Remove their most dynamic offensive player in Galchenyuk and swallow hard if you’re Montreal. Next to the world’s top goalie in Carey Price and the Man Mountain Shea Weber on defense, there isn’t an injury that affects the Habs more than Galchenyuk's, and there are those who will argue his loss hurts more than Weber’s would.

I suspect the Canadiens will look internally in the beginning and try to survive with what they already have, including moving Andrew Shaw to center and hoping veteran centre Tomas Plekanec responds to an elevated role, ditto for the likes of Torrey Mitchell, Brian Flynn and Paul Byron. Phillip Danault can also play centre.

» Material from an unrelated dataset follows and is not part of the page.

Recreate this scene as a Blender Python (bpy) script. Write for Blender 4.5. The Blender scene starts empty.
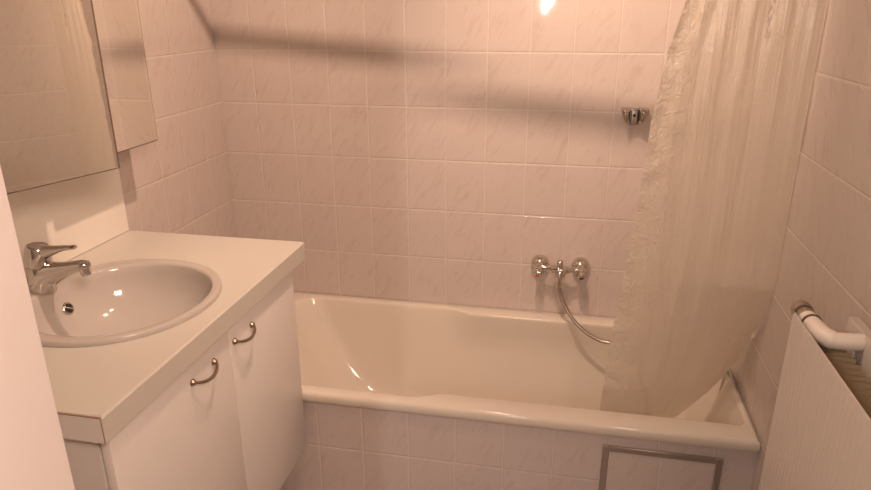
import bpy, bmesh, math, random
from mathutils import Vector, Matrix, noise
random.seed(4)
sc = bpy.context.scene
COL = sc.collection
FZ = 1.45                                   # height of a tile course line above the floor; course lines are counted from it

# ------------------------------------------------------------------ camera
F_PX, YAW, PITCH, ROLL = 665.1, -0.2000, -0.3464, -0.0041
cam_d = bpy.data.cameras.new('camera')
cam_d.sensor_width = 36.0
cam_d.lens = F_PX / 871.0 * 36.0
cam_d.clip_start = 0.02
cam = bpy.data.objects.new('camera', cam_d)
COL.objects.link(cam)
fw = Vector((math.sin(YAW) * math.cos(PITCH), math.cos(YAW) * math.cos(PITCH), math.sin(PITCH)))
r0 = Vector((math.cos(YAW), -math.sin(YAW), 0))
u0 = r0.cross(fw)
rr = math.cos(ROLL) * r0 + math.sin(ROLL) * u0
uu = -math.sin(ROLL) * r0 + math.cos(ROLL) * u0
M = Matrix((rr, uu, -fw)).transposed().to_4x4()
M.translation = Vector((1.3518, -2.4334, 0.1577 + FZ))
cam.matrix_world = M
sc.camera = cam

# ------------------------------------------------------------------ light, exposure
sc.view_settings.view_transform = 'Standard'
sc.view_settings.look = 'None'
sc.view_settings.gamma = 1.0
sc.view_settings.use_curve_mapping = False
sc.view_settings.exposure = -0.30
WARM = (1.0, 0.68, 0.49)
w = bpy.data.worlds.new('world')
sc.world = w
w.use_nodes = True
w.node_tree.nodes['Background'].inputs[0].default_value = (1.0, 0.74, 0.56, 1)
w.node_tree.nodes['Background'].inputs[1].default_value = 0.25


def spot(name, loc, aim, power, radius, cone, blend):
    """spot light just above the frame: two ceiling bar heads and an added fill"""
    l = bpy.data.lights.new(name, 'SPOT')
    l.energy = power
    l.color = WARM
    l.shadow_soft_size = radius
    l.spot_size = math.radians(cone)
    l.spot_blend = blend
    o = bpy.data.objects.new(name, l)
    o.location = loc
    o.rotation_euler = (Vector(aim) - Vector(loc)).to_track_quat('-Z', 'Y').to_euler()
    COL.objects.link(o)


spot('overhead_spot', (0.97, -0.97, 1.00 + FZ), (0.0, -0.40, -0.08 + FZ), 92, 0.022, 105, 0.9)
spot('overhead_spot', (1.16, -0.895, 0.98 + FZ), (1.58, 0.0, 0.04 + FZ), 122, 0.022, 82, 1.0)
spot('overhead_spot', (1.05, -1.30, 1.00 + FZ), (1.50, -1.35, -0.6 + FZ), 40, 0.05, 130, 1.0)  # added ambient fill for the right side and apron, not a bar head
hl = bpy.data.lights.new('hall_fill', 'AREA')  # unseen fill light, added to brighten the jamb and the vanity side
hl.energy = 46
hl.color = (1.0, 0.70, 0.54)
hl.size = 0.5
hlo = bpy.data.objects.new('hall_fill', hl)
hlo.location = (2.0, -2.75, 2.35)
hlo.rotation_euler = (Vector((0.2, -1.05, 1.0)) - hlo.location).to_track_quat('-Z', 'Y').to_euler()
COL.objects.link(hlo)
# small upright wall lamp in the hall, behind the camera; its glint shows on the back wall tiles
wl = bpy.data.lights.new('hall_wall_lamp', 'AREA')
wl.energy = 9
wl.color = (1.0, 0.88, 0.80)
wl.shape = 'RECTANGLE'
wl.size = 0.022
wl.size_y = 0.24
wlo = bpy.data.objects.new('hall_wall_lamp', wl)
wlo.location = (1.128, -2.90, 0.245 + FZ)
wlo.rotation_euler = (math.radians(90), 0, math.radians(-2))
COL.objects.link(wlo)


# ------------------------------------------------------------------ materials
class NB:
    """small node builder"""
    def __init__(self, name):
        self.m = bpy.data.materials.new(name)
        self.m.use_nodes = True
        self.t = self.m.node_tree
        self.n = self.t.nodes
        self.p = self.n['Principled BSDF']

    def link(self, a, b):
        self.t.links.new(a, b)

    def put(self, inp, v):
        if isinstance(v, bpy.types.NodeSocket):
            self.link(v, inp)
        else:
            inp.default_value = v

    def math(self, op, a, b=None, c=None):
        n = self.n.new('ShaderNodeMath')
        n.operation = op
        for i, v in enumerate((a, b, c)):
            if v is not None:
                self.put(n.inputs[i], v)
        return n.outputs[0]

    def smooth(self, v, lo, hi, a=0.0, b=1.0):
        n = self.n.new('ShaderNodeMapRange')
        n.interpolation_type = 'SMOOTHSTEP'
        self.put(n.inputs[0], v)
        for i, x in zip((1, 2, 3, 4), (lo, hi, a, b)):
            n.inputs[i].default_value = x
        return n.outputs[0]

    def pos(self):
        g = self.n.new('ShaderNodeNewGeometry')
        s = self.n.new('ShaderNodeSeparateXYZ')
        self.link(g.outputs['Position'], s.inputs[0])
        return g.outputs['Position'], s.outputs

    def comb(self, x, y, z=0.0):
        n = self.n.new('ShaderNodeCombineXYZ')
        for i, v in enumerate((x, y, z)):
            self.put(n.inputs[i], v)
        return n.outputs[0]

    def noise(self, vec, scale, detail=2.0, rough=0.5, dist=0.0):
        n = self.n.new('ShaderNodeTexNoise')
        if vec is not None:
            self.link(vec, n.inputs['Vector'])
        n.inputs['Scale'].default_value = scale
        n.inputs['Detail'].default_value = detail
        n.inputs['Roughness'].default_value = rough
        n.inputs['Distortion'].default_value = dist
        return n.outputs[0]

    def mix(self, f, a, b):
        n = self.n.new('ShaderNodeMix')
        n.data_type = 'RGBA'
        self.put(n.inputs[0], f)
        for i, v in ((6, a), (7, b)):
            if isinstance(v, bpy.types.NodeSocket):
                self.link(v, n.inputs[i])
            else:
                n.inputs[i].default_value = (*v, 1)
        return n.outputs[2]

    def bump(self, h, strength=1.0, dist=0.001, normal=None):
        n = self.n.new('ShaderNodeBump')
        n.inputs['Strength'].default_value = strength
        n.inputs['Distance'].default_value = dist
        self.link(h, n.inputs['Height'])
        if normal is not None:
            self.link(normal, n.inputs['Normal'])
        return n.outputs[0]

    def base(self, c):
        if isinstance(c, bpy.types.NodeSocket):
            self.link(c, self.p.inputs['Base Color'])
        else:
            self.p.inputs['Base Color'].default_value = (*c, 1)


def tile_mat(name, axis, uo, uw, vo, vh, vaxis=2, vj=1.0, base=(0.60, 0.52, 0.485), rough=0.05, gs=0.5):
    b = NB(name)
    P, xyz = b.pos()
    U = b.math('DIVIDE', b.math('SUBTRACT', xyz[axis], uo), uw)
    V = b.math('DIVIDE', b.math('SUBTRACT', xyz[vaxis], vo), vh)
    fu, fv = b.math('FRACT', U), b.math('FRACT', V)
    du = b.math('MULTIPLY', b.math('MINIMUM', fu, b.math('SUBTRACT', 1.0, fu)), uw * vj)
    dv = b.math('MULTIPLY', b.math('MINIMUM', fv, b.math('SUBTRACT', 1.0, fv)), vh)
    d = b.math('MINIMUM', du, dv)
    grout = b.smooth(d, 0.0010, 0.0024, 1.0, 0.0)
    wn = b.n.new('ShaderNodeTexWhiteNoise')
    wn.noise_dimensions = '2D'
    b.link(b.comb(b.math('FLOOR', U), b.math('FLOOR', V)), wn.inputs['Vector'])
    rnd = wn.outputs['Value']
    off = b.math('MULTIPLY', rnd, 37.0)
    # diagonal strokes of the marbled glaze, a different cut on every tile
    a = b.math('ADD', b.math('MULTIPLY', U, uw), b.math('MULTIPLY', V, -0.55 * vh))
    c = b.math('ADD', b.math('MULTIPLY', V, vh), b.math('MULTIPLY', U, 0.5 * uw))
    vec = b.comb(b.math('ADD', b.math('MULTIPLY', a, 30.0), off), b.math('ADD', b.math('MULTIPLY', c, 7.0), off), off)
    vein = b.smooth(b.noise(vec, 1.6, 4.0, 0.6, 0.7), 0.50, 0.72)
    cloud = b.noise(vec, 0.5, 2.0)
    col = b.mix(b.math('MULTIPLY', vein, 0.52), base, tuple(x * k for x, k in zip(base, (0.80, 0.72, 0.70))))
    col = b.mix(b.math('MULTIPLY', cloud, 0.28), col, (0.655, 0.585, 0.545))
    col = b.mix(b.math('MULTIPLY', rnd, 0.12), col, tuple(x * 0.86 for x in base))
    col = b.mix(b.math('MULTIPLY', grout, gs), col, (0.72, 0.67, 0.58))
    b.base(col)
    b.put(b.p.inputs['Roughness'], b.math('MULTIPLY_ADD', grout, 0.45, rough))
    pillow = b.smooth(d, 0.0008, 0.0050)
    wav = b.noise(b.comb(b.math('MULTIPLY', U, uw), b.math('MULTIPLY', V, vh), off), 9.0, 1.0)
    h = b.math('MULTIPLY_ADD', wav, 0.75, pillow)
    b.link(b.bump(h, 0.8, 0.0012), b.p.inputs['Normal'])
    b.p.inputs['IOR'].default_value = 1.5
    return b.m


def plain(name, col, rough=0.4, metal=0.0, mottled=0.04, scale=20.0, bumpd=0.0):
    b = NB(name)
    tc = b.n.new('ShaderNodeTexCoord')
    nz = b.noise(tc.outputs['Object'], scale, 3.0)
    b.base(b.mix(b.math('MULTIPLY', nz, mottled * 4), col, tuple(x * 0.9 for x in col)))
    b.p.inputs['Roughness'].default_value = rough
    b.p.inputs['Metallic'].default_value = metal
    if bumpd:
        b.link(b.bump(nz, 0.5, bumpd), b.p.inputs['Normal'])
    return b.m


M_BACK = tile_mat('tile_back', 0, 0.0, 0.15, FZ, 0.1985)
M_SIDE = tile_mat('tile_side', 1, 0.0, 0.15, FZ, 0.1985)
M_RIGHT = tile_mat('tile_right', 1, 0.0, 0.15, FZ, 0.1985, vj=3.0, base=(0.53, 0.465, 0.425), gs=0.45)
M_APRON = tile_mat('tile_apron', 0, 0.764, 0.15, FZ - 1.1995, 0.1985, base=(0.62, 0.54, 0.525))
M_FLOOR = tile_mat('tile_floor', 0, 0.0, 0.2, 0.0, 0.2, vaxis=1, base=(0.33, 0.29, 0.27), rough=0.3)
M_PAINT = plain('white_paint', (0.76, 0.72, 0.67), 0.6)
M_JAMB = plain('gloss_paint', (0.66, 0.61, 0.59), 0.45)
M_LAM = plain('white_laminate', (0.61, 0.575, 0.52), 0.32, mottled=0.02)
M_SPLASH = plain('white_panel', (0.80, 0.76, 0.69), 0.35, mottled=0.02)
M_CAB = plain('cabinet_white', (0.75, 0.71, 0.68), 0.35, mottled=0.02)
M_EDGE = plain('edge_glue', (0.30, 0.19, 0.13), 0.6)
M_ENAMEL = plain('enamel', (0.72, 0.655, 0.575), 0.09, mottled=0.015)
M_CERAMIC = plain('ceramic', (0.50, 0.455, 0.42), 0.07, mottled=0.015)
M_CHROME = plain('chrome', (0.66, 0.63, 0.60), 0.07, 1.0, 0.01)
M_DCHROME = plain('worn_chrome', (0.46, 0.42, 0.37), 0.12, 1.0, 0.03)
M_BRASS = plain('aged_nickel', (0.36, 0.28, 0.21), 0.32, 1.0, 0.05)
M_STEEL = plain('hose_steel', (0.42, 0.37, 0.32), 0.30, 1.0, 0.03)
M_GREY = plain('grey_metal', (0.42, 0.37, 0.34), 0.38, 0.7, 0.04)
M_MIRROR = plain('mirror_glass', (0.86, 0.82, 0.76), 0.02, 0.87, 0.02)
M_MEDGE = plain('mirror_edge', (0.14, 0.105, 0.085), 0.45, 0.2)
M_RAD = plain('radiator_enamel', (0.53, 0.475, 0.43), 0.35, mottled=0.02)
M_FIN = plain('dusty_fins', (0.46, 0.34, 0.21), 0.7, 0.0, 0.1)
M_PIPE = plain('painted_pipe', (0.82, 0.74, 0.66), 0.35, mottled=0.03)
M_RED = plain('red_dot', (0.65, 0.06, 0.03), 0.4)
M_BLACK = plain('black_dot', (0.03, 0.025, 0.025), 0.4)
M_DARK = plain('dark_hole', (0.02, 0.015, 0.012), 0.7)
M_RUBBER = plain('black_gasket', (0.10, 0.08, 0.07), 0.6)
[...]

The Habs are hardly alone in this, the season of the significant injury: Just ask the Tampa Bay Lightning and Steven Stamkos, the Chicago Blackhawks and Jonathan Toews, the Los Angeles Kings and Jonathan Quick, and the list goes on and on, the compressed schedule certainly a factor.

Their first-place start gives the Canadiens a nice buffer, but they can’t sit idly by if these injuries produce a nosedive.

Their time is now. GM Marc Bergevin as much as announced that when he dealt for Weber in the summer. It’s about Price and Weber and trying to win the Stanley Cup within the next two or three years. I’m sure that’s how ownership signed off on the Weber deal to begin with.

So you can’t allow the Galchenyuk injury, in particular, to kill your season.

Trade options? I’ve mentioned before that I love the idea of Martin Hanzal and his 6-foot-6 frame in a Habs uniform. He’s a pending unrestricted free agent, the Arizona Coyotes are listening to offers for him, although as recently as a few days ago my intel was that the Canadiens hadn’t showed as much interest as other teams.

Does that change between now and the trade deadline?

It’s important to note that the Coyotes, I believe, want a young NHL-ready player in any Hanzal deal, not a pick and/or younger prospect. It’s also possible Arizona tries to re-sign Hanzal. It’s really going to depend on the kind of offers the Coyotes get for him.

Not many centres on the market are going to have the impact he can have in the grind of a playoffs. Not so much offensively, but he's certainly a solid two-way, matchup-type guy who can be a playoff beast in terms of his physical strength.

There just isn't a long list of options at center on the trade market at midseason. That’s a June/July type of thing in the salary-cap world.

Galchenyuk will be back, of course, but the Habs need to find a way to survive two months without him. Their season went into the toilet a year ago without Price. This isn’t the same thing. It isn’t quite the same team, either: This one has stronger leadership.

But a team that struggled to score with a healthy Galchenyuk over the past month now has to find goals without him. It’s a tall order.